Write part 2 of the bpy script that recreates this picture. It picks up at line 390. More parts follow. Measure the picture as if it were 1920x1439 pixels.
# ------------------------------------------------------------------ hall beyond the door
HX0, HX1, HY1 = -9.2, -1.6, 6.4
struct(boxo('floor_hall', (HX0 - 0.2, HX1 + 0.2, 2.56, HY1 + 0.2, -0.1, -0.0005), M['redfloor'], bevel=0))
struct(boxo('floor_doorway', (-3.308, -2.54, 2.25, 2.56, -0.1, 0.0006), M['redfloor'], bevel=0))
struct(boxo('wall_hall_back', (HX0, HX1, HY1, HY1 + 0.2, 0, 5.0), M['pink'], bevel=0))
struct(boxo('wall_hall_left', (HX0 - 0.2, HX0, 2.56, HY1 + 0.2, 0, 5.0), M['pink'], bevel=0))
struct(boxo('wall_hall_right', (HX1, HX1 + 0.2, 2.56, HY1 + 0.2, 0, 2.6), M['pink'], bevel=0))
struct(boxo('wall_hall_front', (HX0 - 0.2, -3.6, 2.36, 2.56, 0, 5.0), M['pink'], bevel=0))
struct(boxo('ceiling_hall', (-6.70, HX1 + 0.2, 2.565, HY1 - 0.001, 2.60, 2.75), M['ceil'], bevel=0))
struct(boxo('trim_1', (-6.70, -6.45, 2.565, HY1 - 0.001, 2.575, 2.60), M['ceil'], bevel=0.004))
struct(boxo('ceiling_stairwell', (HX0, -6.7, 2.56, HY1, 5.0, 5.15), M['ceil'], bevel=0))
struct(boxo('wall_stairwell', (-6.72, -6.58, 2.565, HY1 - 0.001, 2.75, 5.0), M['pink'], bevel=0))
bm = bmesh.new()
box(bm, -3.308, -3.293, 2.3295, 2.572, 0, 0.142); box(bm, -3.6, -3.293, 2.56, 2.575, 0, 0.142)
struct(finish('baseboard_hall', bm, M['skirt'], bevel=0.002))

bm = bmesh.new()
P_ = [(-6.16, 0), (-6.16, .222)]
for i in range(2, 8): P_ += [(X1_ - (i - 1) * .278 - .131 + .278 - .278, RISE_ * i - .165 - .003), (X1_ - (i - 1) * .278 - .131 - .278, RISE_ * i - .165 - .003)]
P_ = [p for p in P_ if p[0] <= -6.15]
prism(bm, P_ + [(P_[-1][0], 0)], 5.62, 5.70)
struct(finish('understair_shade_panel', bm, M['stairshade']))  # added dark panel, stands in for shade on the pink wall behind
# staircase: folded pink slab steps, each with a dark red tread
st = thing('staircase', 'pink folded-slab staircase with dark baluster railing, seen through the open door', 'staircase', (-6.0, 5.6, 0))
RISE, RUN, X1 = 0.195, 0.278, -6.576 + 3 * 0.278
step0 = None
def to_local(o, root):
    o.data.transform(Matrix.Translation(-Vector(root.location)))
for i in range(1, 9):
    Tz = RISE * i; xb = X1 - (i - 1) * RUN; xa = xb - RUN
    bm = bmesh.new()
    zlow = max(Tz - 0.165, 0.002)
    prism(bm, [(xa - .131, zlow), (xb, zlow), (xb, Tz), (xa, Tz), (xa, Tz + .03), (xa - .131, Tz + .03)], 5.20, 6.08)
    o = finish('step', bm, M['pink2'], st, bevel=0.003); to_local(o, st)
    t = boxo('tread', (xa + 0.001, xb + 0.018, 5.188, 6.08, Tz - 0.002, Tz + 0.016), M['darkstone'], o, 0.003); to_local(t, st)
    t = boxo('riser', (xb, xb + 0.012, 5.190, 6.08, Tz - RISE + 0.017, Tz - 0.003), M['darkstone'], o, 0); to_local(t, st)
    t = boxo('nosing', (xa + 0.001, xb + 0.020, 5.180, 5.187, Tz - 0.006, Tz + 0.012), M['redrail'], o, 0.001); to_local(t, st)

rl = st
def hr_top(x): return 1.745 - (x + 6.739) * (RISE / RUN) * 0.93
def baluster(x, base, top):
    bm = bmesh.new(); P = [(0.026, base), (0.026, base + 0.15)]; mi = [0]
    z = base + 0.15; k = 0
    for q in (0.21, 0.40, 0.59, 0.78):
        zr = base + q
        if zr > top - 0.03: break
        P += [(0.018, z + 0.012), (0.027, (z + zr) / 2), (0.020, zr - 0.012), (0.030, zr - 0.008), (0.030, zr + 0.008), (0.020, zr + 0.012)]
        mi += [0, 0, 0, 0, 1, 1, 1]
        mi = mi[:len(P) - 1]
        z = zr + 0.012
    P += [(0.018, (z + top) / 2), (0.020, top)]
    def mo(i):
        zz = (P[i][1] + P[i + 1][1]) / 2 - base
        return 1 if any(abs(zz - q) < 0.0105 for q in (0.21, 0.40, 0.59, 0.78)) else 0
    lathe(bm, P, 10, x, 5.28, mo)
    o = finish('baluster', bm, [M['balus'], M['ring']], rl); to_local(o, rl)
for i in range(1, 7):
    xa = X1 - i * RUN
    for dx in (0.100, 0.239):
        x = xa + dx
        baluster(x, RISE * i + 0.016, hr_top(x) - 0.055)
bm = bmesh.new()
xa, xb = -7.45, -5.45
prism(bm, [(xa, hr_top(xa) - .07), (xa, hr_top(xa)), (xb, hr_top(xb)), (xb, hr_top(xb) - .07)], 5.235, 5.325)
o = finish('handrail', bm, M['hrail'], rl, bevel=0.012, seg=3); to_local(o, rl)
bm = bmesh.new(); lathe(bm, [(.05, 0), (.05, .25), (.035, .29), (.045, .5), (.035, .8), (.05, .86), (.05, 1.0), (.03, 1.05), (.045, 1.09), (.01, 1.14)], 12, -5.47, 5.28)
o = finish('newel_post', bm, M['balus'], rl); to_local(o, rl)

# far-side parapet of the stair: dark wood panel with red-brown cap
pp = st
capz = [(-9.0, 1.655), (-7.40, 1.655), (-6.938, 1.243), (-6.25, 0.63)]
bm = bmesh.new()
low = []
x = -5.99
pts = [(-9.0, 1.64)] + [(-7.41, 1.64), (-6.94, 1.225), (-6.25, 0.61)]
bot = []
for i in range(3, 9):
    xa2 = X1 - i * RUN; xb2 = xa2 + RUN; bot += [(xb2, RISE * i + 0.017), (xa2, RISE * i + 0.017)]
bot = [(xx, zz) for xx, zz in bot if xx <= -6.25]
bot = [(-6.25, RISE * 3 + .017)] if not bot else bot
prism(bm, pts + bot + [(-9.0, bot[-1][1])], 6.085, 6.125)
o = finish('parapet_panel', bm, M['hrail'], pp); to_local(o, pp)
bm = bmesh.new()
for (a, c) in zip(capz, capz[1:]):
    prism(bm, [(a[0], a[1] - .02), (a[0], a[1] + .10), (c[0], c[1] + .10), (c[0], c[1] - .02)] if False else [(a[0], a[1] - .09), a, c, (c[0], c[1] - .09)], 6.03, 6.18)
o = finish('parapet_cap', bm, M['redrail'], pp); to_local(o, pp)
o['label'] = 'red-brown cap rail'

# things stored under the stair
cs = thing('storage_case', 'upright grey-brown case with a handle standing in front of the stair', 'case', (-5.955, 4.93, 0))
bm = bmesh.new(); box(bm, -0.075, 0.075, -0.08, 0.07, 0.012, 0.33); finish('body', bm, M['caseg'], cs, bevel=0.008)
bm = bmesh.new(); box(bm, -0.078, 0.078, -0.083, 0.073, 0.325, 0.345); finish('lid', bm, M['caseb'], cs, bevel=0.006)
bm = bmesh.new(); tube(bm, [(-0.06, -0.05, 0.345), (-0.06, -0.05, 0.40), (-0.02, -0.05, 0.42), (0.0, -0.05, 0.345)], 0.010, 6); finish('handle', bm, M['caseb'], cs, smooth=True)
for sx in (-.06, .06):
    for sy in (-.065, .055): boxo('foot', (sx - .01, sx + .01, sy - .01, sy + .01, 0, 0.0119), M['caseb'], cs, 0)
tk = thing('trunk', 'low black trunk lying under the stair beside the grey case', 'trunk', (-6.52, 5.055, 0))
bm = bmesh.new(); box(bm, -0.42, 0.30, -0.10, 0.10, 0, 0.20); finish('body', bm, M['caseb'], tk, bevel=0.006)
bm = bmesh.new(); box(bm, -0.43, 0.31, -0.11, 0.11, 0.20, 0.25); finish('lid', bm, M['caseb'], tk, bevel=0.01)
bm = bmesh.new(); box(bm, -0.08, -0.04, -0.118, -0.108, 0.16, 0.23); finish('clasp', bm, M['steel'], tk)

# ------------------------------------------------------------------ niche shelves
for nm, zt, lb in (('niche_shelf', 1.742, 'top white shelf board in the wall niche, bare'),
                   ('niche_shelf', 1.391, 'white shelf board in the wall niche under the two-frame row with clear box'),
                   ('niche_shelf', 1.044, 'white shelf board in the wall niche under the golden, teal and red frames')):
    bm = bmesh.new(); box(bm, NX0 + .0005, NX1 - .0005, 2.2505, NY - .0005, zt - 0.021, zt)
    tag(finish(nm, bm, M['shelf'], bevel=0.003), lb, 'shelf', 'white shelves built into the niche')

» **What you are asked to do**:
Begin at the line that has "P_ = [(-6.16, 0), (-6.16, .222)]", stop after the line that has "prism(bm, P_ + [(P_[-1][0], 0)], 5.62, 5.70)", and repeat exactly those lines, nothing more.

» **Complete answer**:
P_ = [(-6.16, 0), (-6.16, .222)]
for i in range(2, 8): P_ += [(X1_ - (i - 1) * .278 - .131 + .278 - .278, RISE_ * i - .165 - .003), (X1_ - (i - 1) * .278 - .131 - .278, RISE_ * i - .165 - .003)]
P_ = [p for p in P_ if p[0] <= -6.15]
prism(bm, P_ + [(P_[-1][0], 0)], 5.62, 5.70)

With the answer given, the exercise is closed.